Only the lines from the top of the records below through the line containing "PI = math.pi" should be printed, exactly and without pictures.
┌──
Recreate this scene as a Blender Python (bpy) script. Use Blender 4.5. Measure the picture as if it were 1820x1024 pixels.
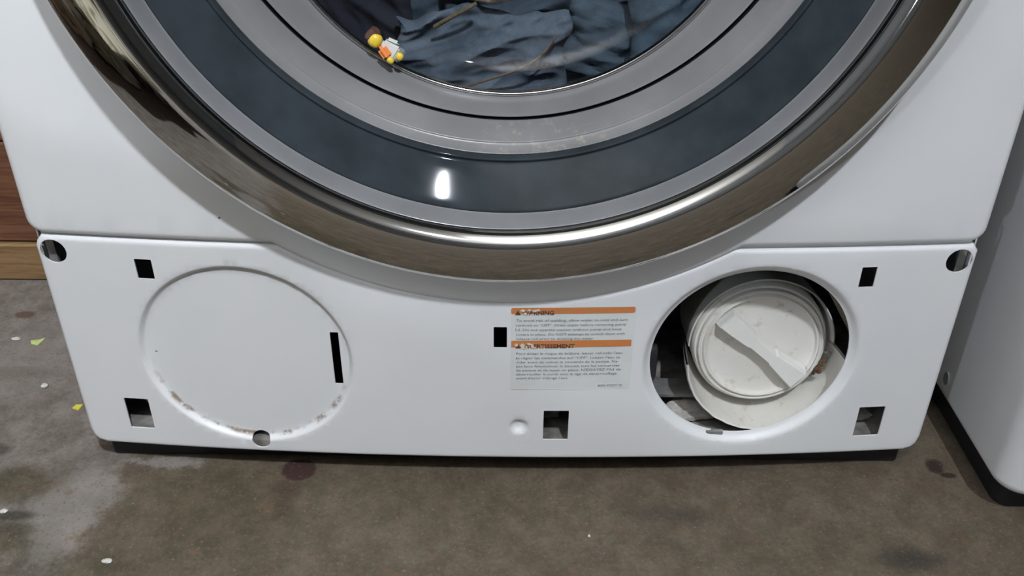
import bpy, bmesh, math, random
import numpy as np
from mathutils import Vector, Matrix, noise
from mathutils.geometry import delaunay_2d_cdt

S = bpy.context.scene
C = S.collection
for o in list(bpy.data.objects):
    bpy.data.objects.remove(o)
PI = math.pi

# ------------------------------------------------------------------ camera
F_PX = 1690.67
pitch, roll = math.radians(32.429), math.radians(-0.5727)
fw = Vector((0, math.cos(pitch), -math.sin(pitch)))
rt = Vector((1, 0, 0))
up = rt.cross(fw)
rt2 = rt * math.cos(roll) - up * math.sin(roll)
up2 = up * math.cos(roll) + rt * math.sin(roll)
cam = bpy.data.cameras.new('camera')
cam.sensor_width = 36.0
cam.lens = 36.0 * F_PX / 1820.0
cam.clip_start = 0.02
co = bpy.data.objects.new('camera', cam)
C.objects.link(co)
M4 = Matrix((rt2, up2, -fw)).transposed().to_4x4()
M4.translation = Vector((0.00441, -0.59848, 0.56529))
co.matrix_world = M4
S.camera = co

# ------------------------------------------------------------------ world, lights, exposure
W = bpy.data.worlds.new('world')
S.world = W
W.use_nodes = True
W.node_tree.nodes['Background'].inputs[0].default_value = (0.55, 0.6, 0.7, 1)
W.node_tree.nodes['Background'].inputs[1].default_value = 0.3
S.view_settings.view_transform = 'Standard'
S.view_settings.look = 'None'
S.view_settings.exposure = -0.19
S.view_settings.gamma = 1.0
S.view_settings.use_curve_mapping = False


def area(name, loc, target, sx, sy, power, col):
    l = bpy.data.lights.new(name, 'AREA')
    l.shape = 'RECTANGLE'
    l.size, l.size_y = sx, sy
    l.energy = power
    l.color = col
    o = bpy.data.objects.new(name, l)
    C.objects.link(o)
    o.location = loc
    d = Vector(target) - Vector(loc)
    o.rotation_euler = d.to_track_quat('-Z', 'Y').to_euler()
    return o


area('shaded_lamp_light', (0.375, -1.46, 2.30), (0.375 - .94, -1.46 + .16, 2.30 - .28), 0.11, 0.06, 120, (0.92, 0.97, 1.04))
area('added_ceiling_fill', (-0.75, -2.0, 1.85), (-0.75, -2.0, 2.7), 0.3, 0.3, 100, (0.88, 0.96, 1.08))  # added fill bounced off the ceiling for softer shadows, not a known lamp
area('window_light', (-1.75, -2.45, 0.72), (0, 0, 0.4), 0.10, 0.10, 12, (0.87, 0.95, 1.06))

# ------------------------------------------------------------------ helpers


def link(name, me, mat=None, parent=None, kind=None):
    o = bpy.data.objects.new(name, me)
    C.objects.link(o)
    if mat is not None:
        me.materials.append(mat)
    if parent is not None:
        o.parent = parent
    if kind:
        o['kind'] = kind
    return o


def mesh(name, verts, faces, mat=None, parent=None, smooth=False, kind=None):
    me = bpy.data.meshes.new(name)
    me.from_pydata([tuple(v) for v in verts], [], [tuple(f) for f in faces])
    me.validate()
    bm = bmesh.new()
    bm.from_mesh(me)
    bmesh.ops.recalc_face_normals(bm, faces=bm.faces)
    bm.to_mesh(me)
    bm.free()
    if smooth:
        me.polygons.foreach_set('use_smooth', [True] * len(me.polygons))
        try:
            me.set_sharp_from_angle(angle=math.radians(smooth if smooth is not True else 50))
        except Exception:
            pass
    me.update()
    return link(name, me, mat, parent, kind)


def bm_obj(name, bm, mat=None, parent=None, smooth=False, kind=None):
    bmesh.ops.recalc_face_normals(bm, faces=bm.faces)
    me = bpy.data.meshes.new(name)
    bm.to_mesh(me)
    bm.free()
    if smooth:
        me.polygons.foreach_set('use_smooth', [True] * len(me.polygons))
        me.set_sharp_from_angle(angle=math.radians(smooth if smooth is not True else 40))
    return link(name, me, mat, parent, kind)


def box_bm(lo, hi, bev=0.0, seg=2, bm=None):
    b = bmesh.new()
    bmesh.ops.create_cube(b, size=1)
    for v in b.verts:
        v.co = Vector([lo[i] + (v.co[i] + .5) * (hi[i] - lo[i]) for i in range(3)])
    if bev > 0:
        bmesh.ops.bevel(b, geom=list(b.edges), offset=bev, segments=seg, affect='EDGES', profile=0.5)
    return b


def box(name, lo, hi, mat, parent=None, bev=0.0, seg=2, kind=None):
    return bm_obj(name, box_bm(lo, hi, bev, seg), mat, parent, smooth=bev > 0 and seg > 1, kind=kind)


def empty(name, loc, label=None, cat=None, group=None):
    o = bpy.data.objects.new(name, None)
    C.objects.link(o)
    o.location = loc
    o.empty_display_size = 0.02
    if label:
        tag(o, label, cat, group)
    return o


def tag(o, label, cat, group=None):
    o['label'] = label
    o['category'] = cat
    if group:
        o['group'] = group
    return o


def keep(o, parent):
    """parent while the mesh stays in world coordinates"""
    o.parent = parent
    o.matrix_parent_inverse = Matrix.Translation(parent.location).inverted()
    return o


B = 0.01584


def bow(x):
    return -B * (1 - (x / 0.343) ** 2)


# ------------------------------------------------------------------ materials
class NT:
    def __init__(s, name):
        s.m = bpy.data.materials.new(name)
        s.m.use_nodes = True
        s.t = s.m.node_tree
        s.p = s.t.nodes['Principled BSDF']
        s.out = s.t.nodes['Material Output']

    def n(s, typ, **kw):
        nd = s.t.nodes.new(typ)
        for k, v in kw.items():
            setattr(nd, k, v)
        return nd

    def l(s, a, b):
        s.t.links.new(a, b)

    def val(s, sock, v):
        if hasattr(v, 'is_output') or isinstance(v, bpy.types.NodeSocket):
            s.l(v, sock)
        else:
            sock.default_value = v

    def math(s, op, a, b=0.0, c=None, clamp=False):
        nd = s.n('ShaderNodeMath', operation=op, use_clamp=clamp)
        s.val(nd.inputs[0], a)
        s.val(nd.inputs[1], b)
        if c is not None:
            s.val(nd.inputs[2], c)
        return nd.outputs[0]

    def coords(s):
        return s.n('ShaderNodeTexCoord').outputs['Object']

    def noise(s, scale, detail=4, rough=.55, vec=None, dist=0.0):
        nd = s.n('ShaderNodeTexNoise')
        nd.inputs['Scale'].default_value = scale
        nd.inputs['Detail'].default_value = detail
        nd.inputs['Roughness'].default_value = rough
        nd.inputs['Distortion'].default_value = dist
        s.l(vec if vec is not None else s.coords(), nd.inputs['Vector'])
        return nd.outputs['Fac']

    def ramp(s, fac, a, b, ca=0.0, cb=1.0):
        nd = s.n('ShaderNodeMapRange', clamp=True, interpolation_type='SMOOTHSTEP')
        s.val(nd.inputs[0], fac)
        nd.inputs[1].default_value = a
        nd.inputs[2].default_value = b
        nd.inputs[3].default_value = ca
        nd.inputs[4].default_value = cb
        return nd.outputs[0]

    def mix(s, fac, a, b):
        nd = s.n('ShaderNodeMix', data_type='RGBA')
        s.val(nd.inputs['Factor'], fac)
        for k, v in (('A', a), ('B', b)):
            so = [i for i in nd.inputs if i.name == k and i.type == 'RGBA'][0]
            if isinstance(v, tuple):
                so.default_value = v if len(v) == 4 else (*v, 1)
            else:
                s.l(v, so)
        return [o for o in nd.outputs if o.type == 'RGBA'][0]

    def bump(s, h, strength, dist=0.001):
        nd = s.n('ShaderNodeBump')
        nd.inputs['Strength'].default_value = strength
        nd.inputs['Distance'].default_value = dist
        s.l(h, nd.inputs['Height'])
        s.l(nd.outputs['Normal'], s.p.inputs['Normal'])

    def sep(s, vec):
        nd = s.n('ShaderNodeSeparateXYZ')
        s.l(vec, nd.inputs[0])
        return nd.outputs


def simple(name, col, rough=.5, metal=0.0, var=0.0, vs=60, bump=0.0, coat=0.0, spec=.5):
    t = NT(name)
    t.p.inputs['Roughness'].default_value = rough
    t.p.inputs['Metallic'].default_value = metal
    t.p.inputs['Specular IOR Level'].default_value = spec
    t.p.inputs['Coat Weight'].default_value = coat
    n = t.noise(vs, 4)
    if var > 0:
        a = tuple(max(0, c * (1 - var)) for c in col)
        b = tuple(min(1, c * (1 + var)) for c in col)
        t.l(t.mix(t.ramp(n, .3, .7), a, b), t.p.inputs['Base Color'])
    else:
        t.p.inputs['Base Color'].default_value = (*col, 1)
    if bump > 0:
        t.bump(n, bump)
    return t.m


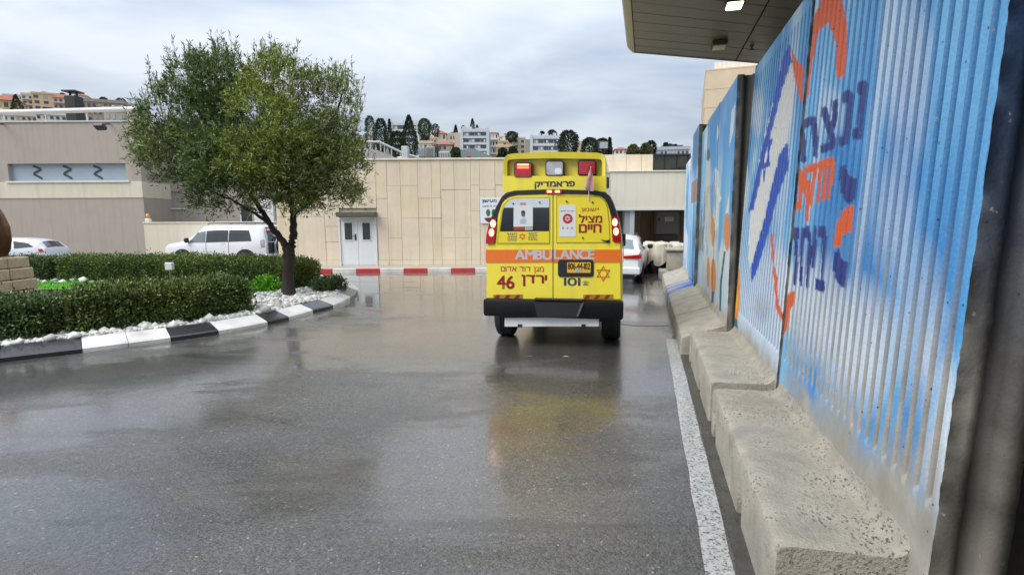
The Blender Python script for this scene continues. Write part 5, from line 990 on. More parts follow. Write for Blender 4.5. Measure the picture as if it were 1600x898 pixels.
└──
* Task solution
Recreate this scene as a Blender Python (bpy) script. Use Blender 4.5. Measure the picture as if it were 1820x1024 pixels.
import bpy, bmesh, math, random
import numpy as np
from mathutils import Vector, Matrix, noise
from mathutils.geometry import delaunay_2d_cdt

S = bpy.context.scene
C = S.collection
for o in list(bpy.data.objects):
    bpy.data.objects.remove(o)
PI = math.pi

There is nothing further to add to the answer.